Cette exhortation fut accueillie avec force soupirs plaintifs et des exclamations gémissantes.

Le prédicateur annonça ensuite la mort de sœur Bryant, et raconta sa belle fin chrétienne ; il lui appliqua les paroles de l’Apocalypse sur ceux qui sortent d’une grande affliction[1]. L’intention de la souffrance sur la terre, le magnifique groupe des enfants de la douleur, leur délivrance et leurs actions de grâces, tout ceci fut exposé par le prédicateur nègre d’une manière spéciale, noble, et basée sur l’Écriture, en pleine lumière du soleil, et comme je ne l’avais pas entendu exprimer par les prêtres de la race blanche. Ensuite il se perdit pour ainsi dire dans une prière sans fin, pour le veuf affligé et ses enfants, « ces petites âmes florissantes. » Puis vint le sermon proprement dit, et le prédicateur proposa cette question à l’assemblée : « Dieu est-il avec nous ? — Je parle de notre nation, mes frères ; j’ai en vue notre nationalité. Examinons la chose. »

Il fit ensuite un parallèle fort ingénieux entre la captivité des Israélites en Égypte, celle des nègres en Amérique, et les preuves par lesquelles la Providence avait montré le soin spécial qu’elle prenait du peuple choisi. Après avoir présenté le tableau de la position des Israélites sous Pharaon et Moïse, il passa à la méditation sur la destinée des nègres : « Comment saurons-nous si Dieu est avec nous ? Examinons-le. »

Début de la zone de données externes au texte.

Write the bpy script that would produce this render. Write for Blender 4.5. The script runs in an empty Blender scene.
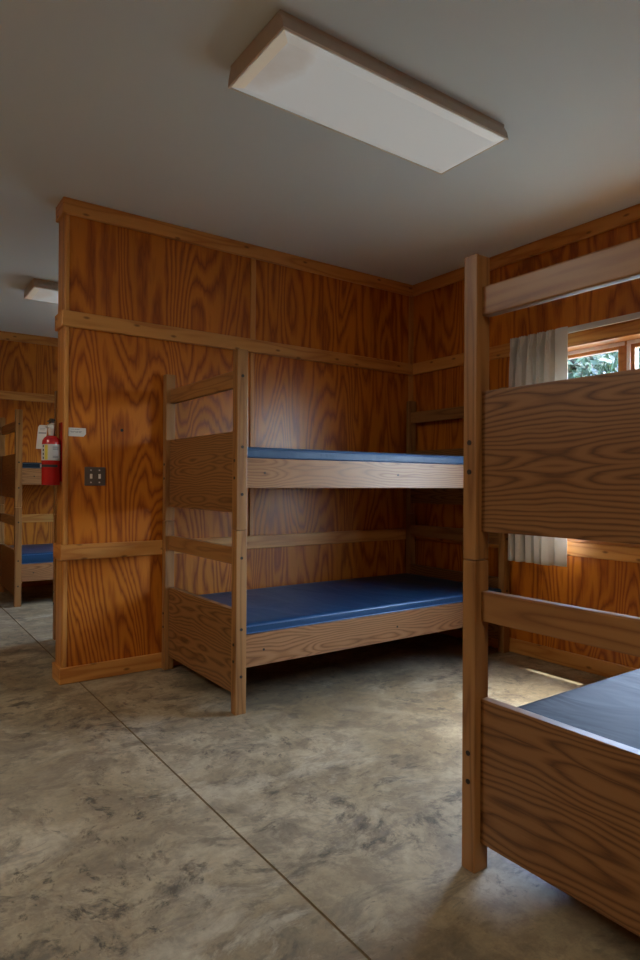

Il traça hardiment l’esquisse d’un peuple réduit en esclavage, « opprimé de toutes manières, mais dont le nombre augmente, qui s’améliore et rachète sa liberté (cris de : Oui ! oui ! O gloire !) ; qui achète des terres de plus en plus vastes (exclamations croissantes) ; bâtit des maisons, de

  1. Chapitre VII, versets 9 et suivants. (Note de l’Auteur.)